The most striking piece of the first half was Annie Mahtani's newly-composed "Past Links," which travelled from restrained faintness, tickling and ticking around the perimeter, to huge rumbling rushes, surging from forward to rear, within the subjective head-space. In the second half, Harrison's own "Undertow" held the audience's collective head below the surface, dissecting the sound of oceanic glugging, seemingly just at the point where air meets water. His careful sculpting turned random sound into momentous musical patterns, retaining just enough natural ambience to present the illusion of undoctored reality.

The Michael Janisch/Pete Zimmer Quartet at The Drum

Every Sunday night, saxophonist and rapper Soweto Kinch leads his Live Box session down at The Drum, inviting along guest players who'll invariably end up joining in with the evening's jam session element. A New York vibration was in the air, with drummer Pete Zimmer crossing the Atlantic for his first UK gigs, teaming up with bassman Michael Janisch, who's an American living in London. Completing the line-up are tenor saxophonist Joel Frahm (also from NYC), and guitarist Phil Robson, one of the UK's hottest guitarists. At first, they're in mainline blowing mode, playing in brisk post-bebop mode, but when Frahm introduces one of his own compositions, a homage to Ornette Coleman, the combo makes a sudden swerve, revealing their nervy aspect, sending the tenor man off on a careening path of escalating complexity and intensity. His pieces range from one that he composed the day before, to another that's been percolating for five years...

Charlie Dark's African Beats at The Jam House

In the gaps between tunes, DJ Charlie Dark offered a brief life story, reminiscing about his early encounters with the music of Fela Kuti and King Sunny Ade. It's these sections of his record collection that have inspired the African Beats tour, as Dark hits the road with a one-off live band that might just get it together again in the future. He's often the man who sets off a song, triggering beats which are bolstered by Mark De Clive-Lowe's own twitchy fingerings, before the keyboardist moves to the Fender Rhodes, which is groaning under the weight of his sampling apparatus. The percussive web is further thickened by Richard Olatunde and Chief Udoh Essiet, the latter having played many gigs with Kuti and Ade, in times of old.

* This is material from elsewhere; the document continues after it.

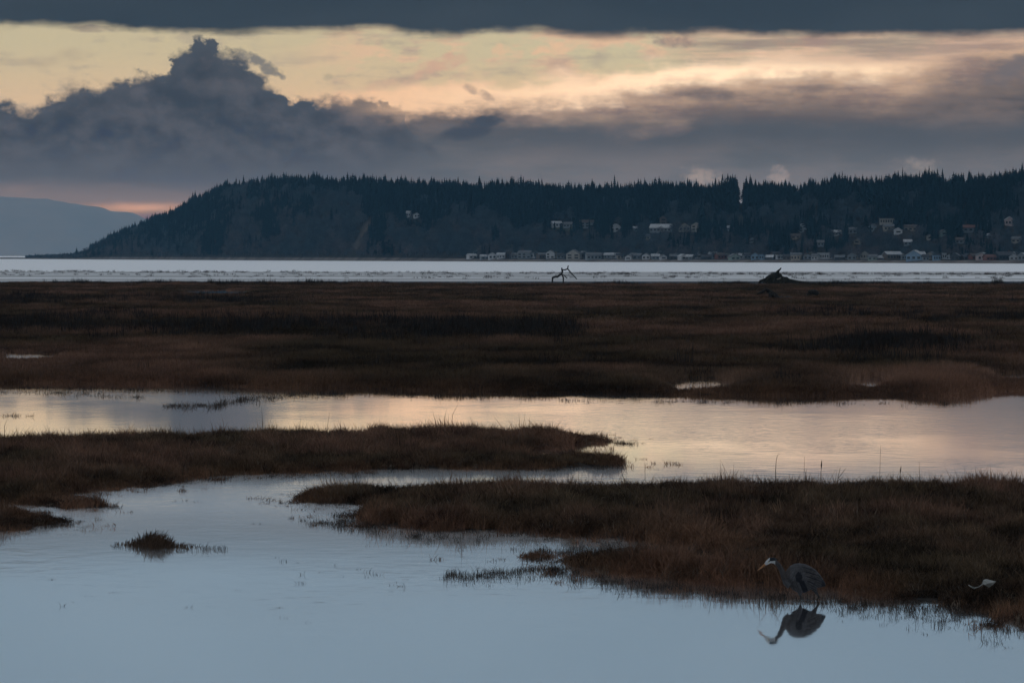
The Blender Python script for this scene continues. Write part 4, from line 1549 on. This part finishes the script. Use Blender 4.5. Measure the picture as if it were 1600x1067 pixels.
# ---- single tall stems against the bright water
def stem(pts, label, r=0.008, head=None, depth_y=None, extra=()):
    """pts: photo pixels from foot to tip; the foot stands on the ground at depth_y"""
    foot = G(pts[0][0], depth_y)
    D = foot[1]
    q = [W(x, y, D) for x, y in pts]
    o3 = Vector((foot[0], foot[1], 0.0))
    q = [Vector((p.x - o3.x, (i % 2) * 0.02, p.z - o3.z)) for i, p in enumerate(q)]
    q[0].z = -0.02
    V, F = [], []
    n = len(q)
    tube(V, F, q, [r * (1 - 0.6 * i / (n - 1)) for i in range(n)], 5)
    for ex in extra:
        e = [W(x, y, D) - o3 for x, y in ex]
        e = [Vector((p.x, 0.01, p.z)) for p in e]
        tube(V, F, e, [r * 0.7, r * 0.3][:len(e)] + [r * 0.3] * (len(e) - 2), 4)
    s = link('reed_stem', mesh_from('reed_stem', V, F, M_STEM), None, o3)
    tag(s, label, 'reed stem', 'single stems above the bank tops')
    if head:
        V, F = [], []
        a, b = q[-2], q[-1]
        tube(V, F, [a.lerp(b, 0.3), a.lerp(b, 0.6), b], [r * 0.8, r * 2.2, r * 0.6], 5)
        link('seed_head', mesh_from('seed_head', V, F, M_STEM), s)


stem([(1212, 765), (1212, 735), (1213, 718), (1215, 711), (1219, 709)], 'stem with a hooked tip above the near right bank', 0.009, None, 768)
stem([(1256, 765), (1256.5, 738), (1257, 713)], 'straight thin stem just right of the hooked stem', 0.006, None, 768)
stem([(1282, 765), (1283, 738), (1284, 719)], 'stem with a thick seed head right of the hooked stem', 0.008, True, 768)
stem([(1307, 765), (1309, 748), (1313, 730)], 'short forked dead twig on the top of the near bank', 0.010, None, 768, (((1309, 748), (1322, 731)), ((1308, 752), (1318, 744))))
stem([(1374, 765), (1375, 735), (1376, 696)], 'tallest straight stem on the near right bank', 0.006, None, 768)
stem([(1405, 765), (1406, 745), (1408, 728)], 'short stem with a seed head right of the tallest stem', 0.007, True, 768)
stem([(1437, 765), (1437, 745), (1436, 721)], 'straight stem farthest right on the near bank', 0.006, None, 768)
stem([(1009, 765), (1008, 745), (1008, 726)], 'thin stem far left on the near bank, before the bright water', 0.006, None, 770)
stem([(886, 766), (887, 750), (888, 736)], 'slight stem near the tip of the upper tongue', 0.006, None, 770)
stem([(411, 684), (410, 660), (409, 636)], 'tall thin stem standing on the left tongue', 0.007, None, 684)
stem([(511, 683), (512, 664), (515, 644)], 'leaning thin stem right of the tall stem on the left tongue', 0.007, None, 683)
stem([(664, 682), (664, 668), (665, 655)], 'short stem on the middle of the left tongue', 0.007, None, 682)
stem([(283, 748), (290, 720), (298, 690)], 'leaning stem at the near edge of the left tongue', 0.007, None, 748)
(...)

They're juggling between congas, talking drum and the tiniest frame drums possible, and the whole band's bass thrust risks turning into a clogging glue, out of which will emerge a headbanging funk bump, setting off guitarist David Okumu on an Afro-spangling spree. He's managing to take the raw matter of soukous, juju and Afrobeat, splicing these stylistic traits onto those of his own jazz-funk heritage. Okumu ends up with a further evolution of these forms. After an uncertain beginning, Dark's fusion grows a forceful momentum, and the quintet ends up with a chunky Afro-funk that steals from Kuti and Ade, but not without adding its own modernising benefits.

The Grande Mothers Of Invention at The Robin 2

It's a rare occurrence for a combo that devotes itself to the music of Frank Zappa to disappoint its audience. This is because if such a band elects to tackle such a substantially complex repertoire as this, it's usually the case that they're feeling pretty damned confident regarding their musical abilities. This state is magnified immensely when an outfit revolves around three original Mothers Of Invention. Saxophonist Napoleon Murphy Brock, keyboardist Don Preston and bassist Roy Estrada are touring with drummer Chris Garcia and guitarist Miroslav Tadic, reinterpreting Zappa's works with an astounding level of energy and precision. Preston and Estrada were part of the oldest Mothers line-up, whilst Brock's period spanned 1974- 1984.

There's an understandable concentration on the Overnite Sensation and One Size Fits All albums, with Brock revisiting his original tight-trousered vocal role on the latter. Curiously, there are some numbers where none of the threesome were part of the original sessions, but this gap doesn't prevent them from delivering some classic perversion-of-the-Zappa moments. There are even a few Captain Beefheart frissons, with a showing from "Carolina Hardcore Ecstasy," from the Bongo Fury collaboration album, plus an incorporation of his poem, "Neon Meate Dream Of A Octafish." These are getting to be old men, but they look and behave like much younger beings. This being the final night of their UK tour, the Mothers are tight indeed, and visibly enraptured.